Find all cosets of $\begin{pmatrix} a & b \\ 0 & c \end{pmatrix}$ in $\operatorname{GL}_2(\mathbb{R})$

Question

I am trying to tackle this question:

Find all left and right cosets of
$$ H = \begin{pmatrix} a & b \\ 0 & c \end{pmatrix} $$
in $G = \operatorname{GL}_2(\mathbb{R})$, where $a, c \in \mathbb{R}^*$ and $b \in \mathbb{R}$.

Supposedly, the solution is to take
$$ g_1 = \begin{pmatrix} a & b \\ c & d \end{pmatrix} \in G $$
and
$$ h_1 = \begin{pmatrix} 1 & -\frac{b}{a} \\ 0 & 1 \end{pmatrix} \in H $$
to get
$$ g_2 = g_1 h_1 = \begin{pmatrix} a & 0 \\ c & \frac{ad-bc}{a} \end{pmatrix}, $$
and then take
$$ h_2 = \begin{pmatrix} \frac{1}{a} & 0 \\ 0 & \frac{a}{ad-bc} \end{pmatrix} \in H $$
to yield
$$ g_3 = g_2 h_2 = \begin{pmatrix} 1 & 0 \\ \frac{c}{a} & 1 \end{pmatrix} . $$
Apparently $g_3$ for all $c \in \mathbb{R}$ is a coset. It's also claimed
$$ \begin{pmatrix} 0 & 1 \\ 1 & 0 \end{pmatrix} $$
is the only other coset.

---

Two questions:

1. How are you supposed to go about choosing matrices like $g_1$, $h_1$, and $h_2$? It almost seems like they were pulled out of thin air. How would you approach a question like this (still in $\operatorname{GL}_2(\mathbb{R})$) that has a lot of cosets, e.g. 4 or more, without being bogged down by the sheer number of possibilities to compute?
2. How do we know $g_3$ is a complete coset and can't be "broken down" further?

Answer 1

I would approach this question using group actions. The group $GL_2(\Bbb{R})$ acts on the set $X=\Bbb{P}^1(\Bbb{R})$ of 1-dimensional subspaces of the plane $\Bbb{R}^2$. That is, lines through the origin. Basic linear algebra says that this action is transitive. In other words, if $L_1$ and $L_2$ are two such lines, there exists a matrix $g\in GL_2(\Bbb{R})$ such that $g(L_1)=L_2$.

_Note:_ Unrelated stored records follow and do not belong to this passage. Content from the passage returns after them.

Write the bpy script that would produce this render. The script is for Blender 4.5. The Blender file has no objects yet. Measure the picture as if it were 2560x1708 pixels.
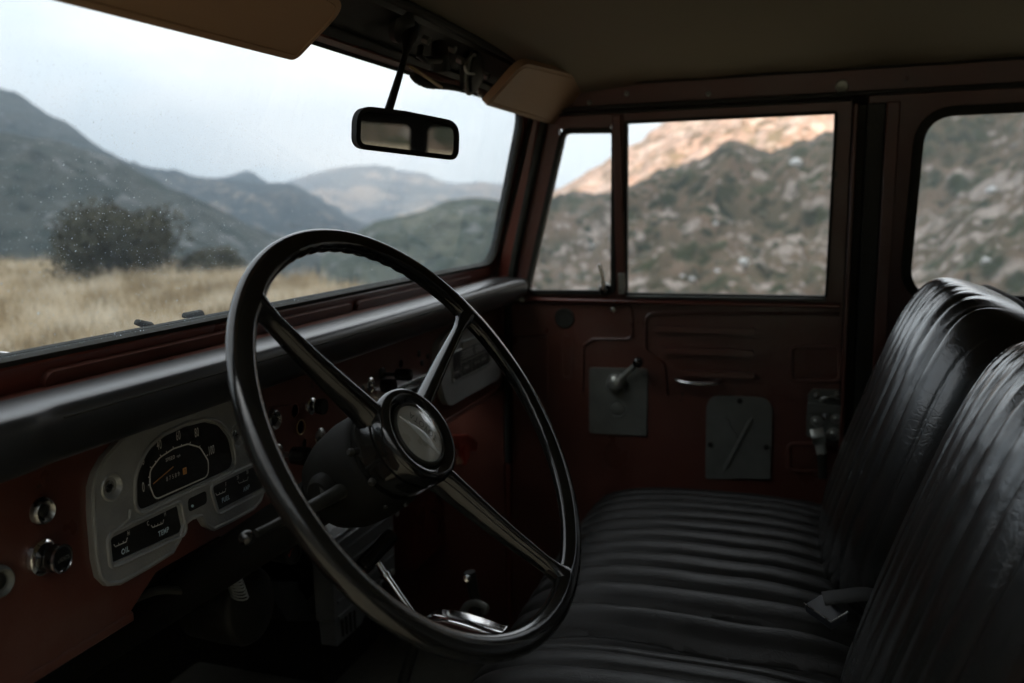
import bpy, bmesh, math, random
import numpy as np
from mathutils import Vector as Vec, Matrix, noise
from mathutils.geometry import tessellate_polygon
random.seed(7)
PI = math.pi
sc = bpy.context.scene
COL = sc.collection

# ------------------------------------------------------------------ camera
F_PX, CX, CY = 2170.0, 1280.0, 854.0
yaw, pitch, roll = .325, .1545, -.0197
fw = Vec((math.cos(pitch)*math.cos(yaw), math.cos(pitch)*math.sin(yaw), -math.sin(pitch)))
rt0 = fw.cross(Vec((0, 0, 1))).normalized(); up0 = rt0.cross(fw)
rt = rt0*math.cos(roll) + up0*math.sin(roll)
up = up0*math.cos(roll) - rt0*math.sin(roll)
cd = bpy.data.cameras.new('camera'); cam = bpy.data.objects.new('camera', cd); COL.objects.link(cam)
cam.matrix_world = Matrix(((rt.x, up.x, -fw.x, 0), (rt.y, up.y, -fw.y, 0), (rt.z, up.z, -fw.z, 0), (0, 0, 0, 1)))
cd.sensor_width = 36; cd.lens = 36*F_PX/2560; cd.clip_start = .02; cd.clip_end = 40000
cd.dof.use_dof = True; cd.dof.focus_distance = .90; cd.dof.aperture_fstop = 4.8
sc.camera = cam

def ray(px, py):
    return rt*((px-CX)/F_PX) + up*(-(py-CY)/F_PX) + fw
def at(ax, px, py, val):
    v = ray(px, py); return v*(val/v[ax])
def lean(z): return max(0.0, z+.19)*.123
def on_side(px, py, X0=1.73):
    X = X0
    for _ in range(12):
        p = at(0, px, py, X); X = X0-lean(p.z)
    return p.y, p.z

# ------------------------------------------------------------------ materials
def new_mat(name):
    m = bpy.data.materials.new(name); m.use_nodes = True
    nt = m.node_tree; nt.nodes.clear()
    o = nt.nodes.new('ShaderNodeOutputMaterial'); b = nt.nodes.new('ShaderNodeBsdfPrincipled')
    nt.links.new(b.outputs[0], o.inputs[0])
    return m, nt, b, o
def N(nt, t, **k):
    n = nt.nodes.new(t)
    for a, v in k.items():
        if a.startswith('i_'): n.inputs[a[2:].replace('_', ' ')].default_value = v
        else: setattr(n, a, v)
    return n
def ramp(nt, src, stops):
    r = nt.nodes.new('ShaderNodeValToRGB'); e = r.color_ramp.elements
    while len(e) < len(stops): e.new(.5)
    for k, (p, c) in enumerate(stops):
        e[k].position = p; e[k].color = (c, c, c, 1) if isinstance(c, (int, float)) else (*c, 1)
    nt.links.new(src, r.inputs[0]); return r
def mat(name, c1, c2=None, rough=.5, metal=0., scale=20., bump=0., bscale=200., coat=0., detail=4., spec=.5, rvar=.12, dirt=0., ccoat=.1):
    """plain surface: two tones mixed by noise, roughness variation, fine bump"""
    m, nt, b, o = new_mat(name)
    tc = N(nt, 'ShaderNodeTexCoord')
    n1 = N(nt, 'ShaderNodeTexNoise'); n1.inputs['Scale'].default_value = scale; n1.inputs['Detail'].default_value = detail
    nt.links.new(tc.outputs['Object'], n1.inputs['Vector'])
    c2 = c2 or tuple(min(1, x*1.35) for x in c1)
    r = ramp(nt, n1.outputs[0], [(.3, c1), (.7, c2)])
    nt.links.new(r.outputs[0], b.inputs['Base Color'])
    if dirt:
        nd = N(nt, 'ShaderNodeTexNoise'); nd.inputs['Scale'].default_value = 3.2; nd.inputs['Detail'].default_value = 9; nd.inputs['Roughness'].default_value = .72
        nt.links.new(tc.outputs['Object'], nd.inputs['Vector']); r2 = ramp(nt, nd.outputs[0], [(.50, 0.), (.72, dirt)])
        m2 = N(nt, 'ShaderNodeMixRGB'); nt.links.new(r2.outputs[0], m2.inputs[0]); nt.links.new(r.outputs[0], m2.inputs[1]); m2.inputs[2].default_value = (.17, .14, .115, 1)
        nc = N(nt, 'ShaderNodeTexNoise'); nc.inputs['Scale'].default_value = 34; nc.inputs['Detail'].default_value = 5; nc.inputs['Roughness'].default_value = .6
        nt.links.new(tc.outputs['Object'], nc.inputs['Vector']); r3 = ramp(nt, nc.outputs[0], [(.70, 0.), (.72, .9)])
        m3 = N(nt, 'ShaderNodeMixRGB'); nt.links.new(r3.outputs[0], m3.inputs[0]); nt.links.new(m2.outputs[0], m3.inputs[1]); m3.inputs[2].default_value = (.03, .018, .012, 1)
        nt.links.new(m3.outputs[0], b.inputs['Base Color'])
    rr = ramp(nt, n1.outputs[0], [(.25, max(.03, rough-rvar)), (.75, min(1, rough+rvar))])
    nt.links.new(rr.outputs[0], b.inputs['Roughness'])
    b.inputs['Metallic'].default_value = metal
    b.inputs['Specular IOR Level'].default_value = spec
    b.inputs['Coat Weight'].default_value = coat; b.inputs['Coat Roughness'].default_value = ccoat
    if bump:
        n2 = N(nt, 'ShaderNodeTexNoise'); n2.inputs['Scale'].default_value = bscale; n2.inputs['Detail'].default_value = 3
        nt.links.new(tc.outputs['Object'], n2.inputs['Vector'])
        bp = N(nt, 'ShaderNodeBump'); bp.inputs['Strength'].default_value = bump; bp.inputs['Distance'].default_value = .3/bscale
        nt.links.new(n2.outputs[0], bp.inputs['Height']); nt.links.new(bp.outputs[0], b.inputs['Normal'])
    return m
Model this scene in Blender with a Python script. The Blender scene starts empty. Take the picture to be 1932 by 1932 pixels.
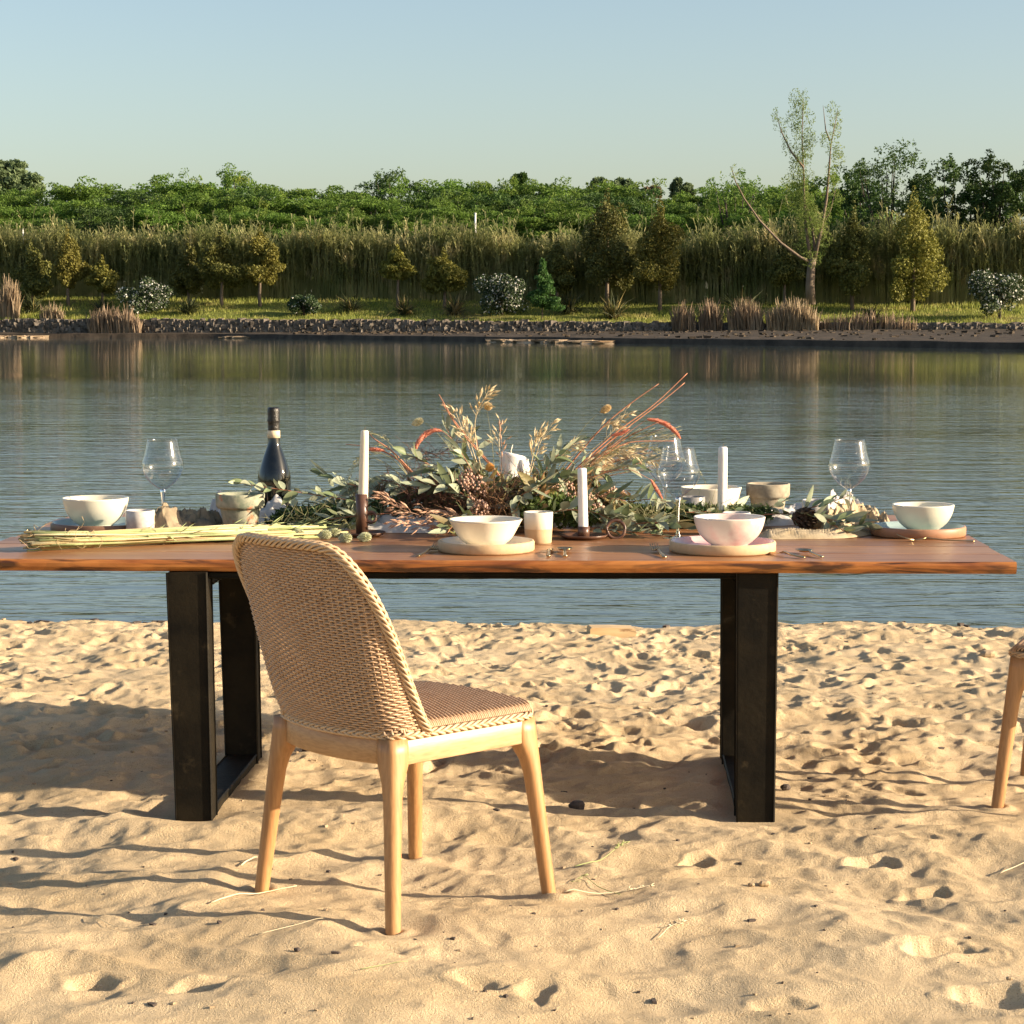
import bpy, math, random
import numpy as np
from mathutils import Vector, Matrix, Euler
R = math.radians
rng = np.random.default_rng(7)
random.seed(7)
scn = bpy.context.scene
COL = scn.collection

# ---------------------------------------------------------------- camera
HC, F, PITCH = 1.366, 4057.0, math.atan(362 / 4057.0)
cam = bpy.data.cameras.new('camera')
cam.sensor_width = 36.0
cam.lens = 36.0 * F / 1932.0
cam.clip_start, cam.clip_end = 0.1, 3000
camo = bpy.data.objects.new('camera', cam)
COL.objects.link(camo)
camo.location = (0, 0, HC)
camo.rotation_euler = (math.pi / 2 - PITCH, 0, 0)
scn.camera = camo

# ---------------------------------------------------------------- light
SUN_AZ, SUN_EL = 11.0, 17.5            # degrees towards the camera from +X, and above the horizon
S = Vector((math.cos(R(SUN_EL)) * math.cos(R(SUN_AZ)), -math.cos(R(SUN_EL)) * math.sin(R(SUN_AZ)), math.sin(R(SUN_EL))))
world = bpy.data.worlds.new('World')
scn.world = world
world.use_nodes = True
wn = world.node_tree.nodes
sky = wn.new('ShaderNodeTexSky')
sky.sky_type = 'NISHITA'
sky.sun_disc = False
sky.sun_elevation = R(SUN_EL)
sky.sun_rotation = R(90 + SUN_AZ)
sky.air_density, sky.dust_density, sky.ozone_density = 0.95, 1.75, 0.7
sky.altitude = 0
wn['Background'].inputs['Strength'].default_value = 0.08
world.node_tree.links.new(sky.outputs['Color'], wn['Background'].inputs['Color'])
sl = bpy.data.lights.new('sun', 'SUN')
sl.energy, sl.angle, sl.color = 5.0, R(0.5), (1.0, 0.82, 0.60)
so = bpy.data.objects.new('sun', sl)
COL.objects.link(so)
so.rotation_euler = S.to_track_quat('Z', 'Y').to_euler()
so.location = (20, -5, 15)
vs = scn.view_settings
scn.display_settings.display_device = 'sRGB'
vs.view_transform, vs.look, vs.exposure, vs.gamma = 'Standard', 'None', 1.25, 1.0
vs.use_curve_mapping = False
scn.cycles.caustics_reflective = False
scn.cycles.caustics_refractive = False
scn.cycles.max_bounces = 10
scn.cycles.transparent_max_bounces = 16

# ---------------------------------------------------------------- helpers
CP, SP = math.cos(PITCH), math.sin(PITCH)
def ray(px, py):
    a, b = (px - 966) / F, (966 - py) / F
    return Vector((a, CP + b * SP, -SP + b * CP))
def at(px, py, z=0.0):                # photo point on a level surface
    d = ray(px, py); t = (z - HC) / d.z
    return Vector((d.x * t, d.y * t, z))
def atY(px, py, Y):                   # photo point at a distance
    d = ray(px, py); t = Y / d.y
    return Vector((d.x * t, Y, HC + d.z * t))

def hash2(ix, iy, seed):
    h = (ix.astype(np.int64) * 374761393 + iy.astype(np.int64) * 668265263 + seed * 974711) & 0x7fffffff
    h = ((h ^ (h >> 13)) * 1274126177) & 0x7fffffff
    return ((h ^ (h >> 16)) & 0xffff) / 65535.0
def noise(x, y, seed=0):              # gradient noise, about -0.7 .. 0.7
    x = np.asarray(x, float); y = np.asarray(y, float)
    ix, iy = np.floor(x), np.floor(y)
    fx, fy = x - ix, y - iy
    u = fx * fx * fx * (fx * (fx * 6 - 15) + 10); v = fy * fy * fy * (fy * (fy * 6 - 15) + 10)
    def g(dx, dy):
        a = hash2(ix + dx, iy + dy, seed) * 2 * np.pi
        return np.cos(a) * (fx - dx) + np.sin(a) * (fy - dy)
    n0 = g(0, 0) * (1 - u) + g(1, 0) * u
    n1 = g(0, 1) * (1 - u) + g(1, 1) * u
    return n0 * (1 - v) + n1 * v

class MB:                             # collects shapes into one mesh
    def __init__(s):
        s.v, s.f, s.m, s.n = [], [], [], 0
    def add(s, v, f, mi=0):
        v = np.asarray(v, float).reshape(-1, 3)
        s.v.append(v)
        for q in f: s.f.append([i + s.n for i in q])
        s.m += [mi] * len(f)
        s.n += len(v)
    def box(s, c, h, rot=None, mi=0):
        v = np.array([[x, y, z] for x in (-1, 1) for y in (-1, 1) for z in (-1, 1)], float) * np.array(h)
        if rot is not None: v = v @ np.array(rot).T
        s.add(v + np.array(c), [(0, 1, 3, 2), (4, 6, 7, 5), (0, 4, 5, 1), (2, 3, 7, 6), (0, 2, 6, 4), (1, 5, 7, 3)], mi)
    def tube(s, pts, r, n=6, mi=0, cap=True, flat=1.0):
        P = np.asarray(pts, float); k = len(P)
        r = np.broadcast_to(np.asarray(r, float), (k,))
        T = np.gradient(P, axis=0); T /= np.linalg.norm(T, axis=1)[:, None] + 1e-12
        ref = np.array([0, 0, 1.0]) if abs(T[:, 2]).mean() < .8 else np.array([1.0, 0, 0])
        A = np.cross(T, ref); A /= np.linalg.norm(A, axis=1)[:, None] + 1e-9
        B = np.cross(A, T)
        th = np.arange(n) * 2 * np.pi / n
        ring = P[:, None, :] + r[:, None, None] * (np.cos(th)[None, :, None] * A[:, None, :] + flat * np.sin(th)[None, :, None] * B[:, None, :])
        f = [(i * n + j, i * n + (j + 1) % n, (i + 1) * n + (j + 1) % n, (i + 1) * n + j) for i in range(k - 1) for j in range(n)]
        if cap and n > 2:
            f += [tuple(range(n))[::-1], tuple((k - 1) * n + j for j in range(n))]
        s.add(ring.reshape(-1, 3), f, mi)
    def lathe(s, prof, n=40, c=(0, 0, 0), mi=0, wob=0.0, seed=0, mis=None):
        prof = np.asarray(prof, float); k = len(prof)
        th = np.arange(n) * 2 * np.pi / n
        w = 1 + wob * (np.sin(2 * th + seed) + .6 * np.sin(3 * th + 2 * seed))
        v = np.stack([prof[:, 0][:, None] * (np.cos(th) * w)[None], prof[:, 0][:, None] * (np.sin(th) * w)[None], np.repeat(prof[:, 1][:, None], n, 1)], -1)
        f = []; mm = []
        for i in range(k - 1):
            for j in range(n):
                f.append((i * n + j, i * n + (j + 1) % n, (i + 1) * n + (j + 1) % n, (i + 1) * n + j)); mm.append(mis[i] if mis else mi)
        s.add(v.reshape(-1, 3) + np.array(c), f, 0)
        s.m[-len(f):] = mm
    def loft(s, rings, mi=0, cap=True):
        k, n = len(rings), len(rings[0])
        f = [(i * n + j, i * n + (j + 1) % n, (i + 1) * n + (j + 1) % n, (i + 1) * n + j) for i in range(k - 1) for j in range(n)]
        if cap: f += [tuple(range(n))[::-1], tuple((k - 1) * n + j for j in range(n))]
        s.add(np.concatenate([np.asarray(r, float) for r in rings]), f, mi)
    def mesh(s, name, mats, smooth=True):
        me = bpy.data.meshes.new(name)
        me.from_pydata(np.concatenate(s.v).tolist(), [], s.f)
        for m in (mats if isinstance(mats, (list, tuple)) else [mats]): me.materials.append(m)
        if any(s.m): me.polygons.foreach_set('material_index', np.array(s.m, np.int32))
        if smooth: me.polygons.foreach_set('use_smooth', np.ones(len(s.f), bool))
        me.update()
        return me
    def build(s, name, mats, parent=None, smooth=True):
        return link(name, s.mesh(name, mats, smooth), parent)

def qmesh(name, V, Q, mats, smooth=True, mi=None):    # fast numpy mesh of equal-sided faces
    me = bpy.data.meshes.new(name)
    V = np.ascontiguousarray(V, np.float32).reshape(-1, 3); Q = np.ascontiguousarray(Q, np.int32)
    k = Q.shape[1]
    me.vertices.add(len(V)); me.vertices.foreach_set('co', V.ravel())
    me.loops.add(Q.size); me.loops.foreach_set('vertex_index', Q.ravel())
    me.polygons.add(len(Q)); me.polygons.foreach_set('loop_start', np.arange(0, Q.size, k, dtype=np.int32))
    me.polygons.foreach_set('loop_total', np.full(len(Q), k, np.int32))
    for m in (mats if isinstance(mats, (list, tuple)) else [mats]): me.materials.append(m)
    if mi is not None: me.polygons.foreach_set('material_index', np.asarray(mi, np.int32))
    me.polygons.foreach_set('use_smooth', np.full(len(Q), smooth, bool))
    me.update(calc_edges=True)
    return me
def link(name, me, parent=None, M=None):
    o = bpy.data.objects.new(name, me); COL.objects.link(o)
    if parent is not None: o.parent = parent
    if M is not None: o.matrix_local = M
    return o
def tag(o, label=None, cat=None, group=None, kind=None):
    for k, v in (('label', label), ('category', cat), ('group', group), ('kind', kind)):
        if v: o[k] = v
    return o
def thing(name, label, cat, loc=(0, 0, 0), rz=0.0, group=None):
    o = bpy.data.objects.new(name, None); COL.objects.link(o)
    o.empty_display_size = .1
    o.location = loc; o.rotation_euler = (0, 0, rz)
    return tag(o, label, cat, group)
def stuffpart(o): o['kind'] = 'stuff'; return o
def copy_tree(o, loc=None, rz=None, parent=None, sc=None):
    c = o.copy(); COL.objects.link(c)
    if parent is not None: c.parent = parent
    if loc is not None: c.location = loc
    if rz is not None: c.rotation_euler = (0, 0, rz)
    if sc is not None: c.scale = sc if hasattr(sc, '__len__') else (sc,) * 3
    for ch in list(o.children): copy_tree(ch, parent=c)
    return c

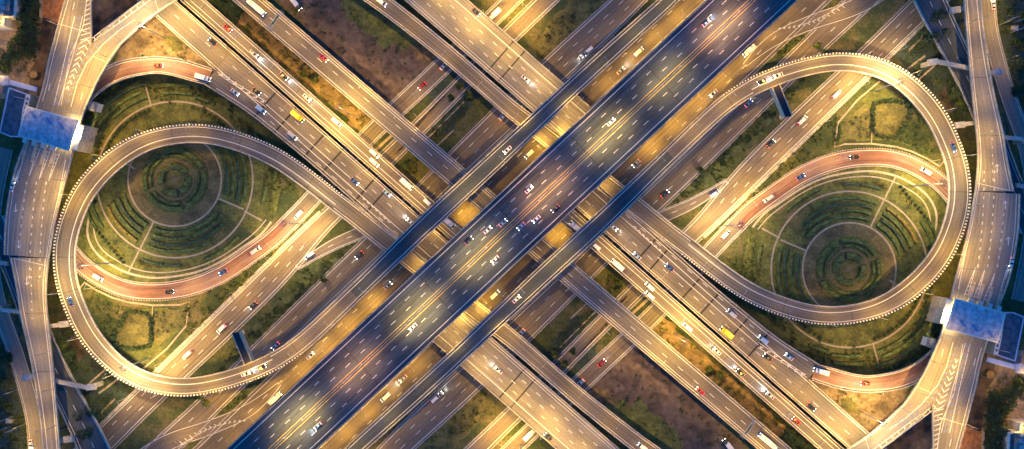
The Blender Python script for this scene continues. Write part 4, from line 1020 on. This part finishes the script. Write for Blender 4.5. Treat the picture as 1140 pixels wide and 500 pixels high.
road_M_alias = Road('M', '{upper left|lower right} side of the central highway'); road_M_alias.sec = M.sec; road_M_alias.fin()
road_M2 = Road('M2', '{lower right|upper left} side of the central highway'); road_M2.sec = M.sec; road_M2.fin()
half = len(Cr.sec)//2+1
road_C = Road('C', '{upper left|lower right} half of the straight viaduct'); road_C.sec = Cr.sec[:half]; road_C.fin()
V = [('bus','white',286,9,road_C,0,0),('car','red',361,65,road_C,0,0),
     ('car','red',254,32,A2,0,0),('car','silver',283,60,A2,0,3),('car','black',316,85,A2,0,2),('car','white',342,109,A2,0,1),('van','white',375,136,A2,0,0),('van','white',417,171,A2,0,1),('truck','white',453,205,A2,0,0),('van','white',477,226,A2,0,1),('truck','white',499,247,A2,0,0),
     ('car','black',237,47,A1,1,0),('car','black',286,102,A1,0,0),('van','pale blue',291,122,A1,0,0),('truck','yellow',332,130,A1,0,0),('van','silver',326,151,A1,0,0),('car','blue',395,202,A1,0,0),('car','pale blue',431,215,A1,0,0),('car','white',457,247,A1,1,1),('van','white',417,181,A2,0,0),
     ('truck','white',227,87,Or,0,0),('car','red',177,73,Or,0,0),('car','pale blue',262,103,A1,0,0),
     ('car','white',565,167,Lr,0,0),('car','blue',79,336,Lr,0,0),('car','white',274,416,Lr,1,2),('car','black',292,409,Lr,1,0),
     ('van','white',110,309,F2,1,0),('car','black',189,325,F2,1,0),('van','silver',285,279,F2,1,0),('car','blue',249,303,F2,0,0),
     ('van','white',247,366,G,0,0),('car','dark grey',282,340,G,0,0),('van','white',209,395,G,0,1),('van','white',345,284,K,0,0),('van','white',333,239,F1,0,1),
     ('truck','white',551,17,F1,0,0),('car','white',494,74,F1,1,2),('car','red',470,96,F1,0,0),
     ('car','white',560,130,Hr,1,3),('car','silver',651,60,Hr,0,1),('van','white',655,57,Hr,0,0),('car','dark grey',400,284,Hr,0,0),('car','silver',307,385,Hr,0,0),
     ('van','white',589,172,Jr,0,1),('car','silver',691,79,Jr,1,2),('van','white',711,58,Jr,1,1),('truck','white',307,443,Jr,1,0),('car','white',346,396,Jr,1,0),('car','silver',432,318,Jr,1,0),
     ('car','white',543,256,road_M_alias,0,0),('car','silver',560,248,road_M_alias,0,0),('car','white',551,289,road_M2,1,0),('car','white',460,364,road_M2,1,0),('car','pale blue',354,474,road_M2,1,2),('car','dark grey',618,232,road_M2,1,0),
     ('car','white',14.5,208,Sa,1,0),('car','white',35,494,TT,1,0),
     ('van','white',425,3,None,0,0),('car','dark grey',530,14,Er,0,0),('car','white',585,88,Er,0,1),('car','white',120,470,Qr,1,0)][:-1]
GENVF = None
Dtop = None
for k in V:
    kind, col, x, y, rd, rev, gl = k
    if rd is None:
        # on the twin ramp's leg at the top: trace it through the symmetric ramp
        place(kind, col, 1140-x, 500-y, Lr, True, 1); continue
    place(kind, col, x, y, rd, bool(rev), gl)
flush_vehicles()
for i, (x, y, a, col, kd, lab) in enumerate(((27,35,.1,'white','car','white car parked among dark trees in the {upper left|lower right} car park'), (330,5,-.9,'dark grey','truck','grey truck standing on bare dirt near the {top|bottom} edge'))):
    o = copy_tree(VP[(kd, col)]) if (kd, col) in VP else make_vehicle(kd, col)
    o.location = P(x, y, .03); o.rotation_euler = (0, 0, a); tag(o, lab, KN[kd], 'parked vehicles')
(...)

What's more, the subgroup is the stabilizer of the special line $$ L_0=\left\{\binom x0\mid x\in\Bbb{R}\right\}. $$ That is, $g(L_0)=L_0$ if and only if $g\in H$.

Basic properties of group actions then imply that the cosets of $H$ are in a bijective correspondence with the lines from $\Bbb{P}^1(\Bbb{R})$. If $g(L_0)=L'$ then $$ gH=\left\{g'\in GL_2(\Bbb{R})\mid g'(L_0)=L'\right\}. $$ So it suffices to enumerate the lines in $\Bbb{P}^1(\Bbb{R})$ and find matching coset representatives.

Well, from school years we know that a line through the origin is uniquely determined by its slope, and then we have the vertical line $L_{\infty}=\{\binom 0y\mid y\in\Bbb{R}\}$ of infinite slope. The line with slope $k$ is $L_k=\{\binom x{kx}\mid x\in\Bbb{R}\}.$ To get all the cosets of $H$ you need to find a matrix $g_k$ such that $g_k(L_0)=L_k$, one for each $k$. And then one matrix $g_\infty$ such that $g(L_0)=L_\infty$.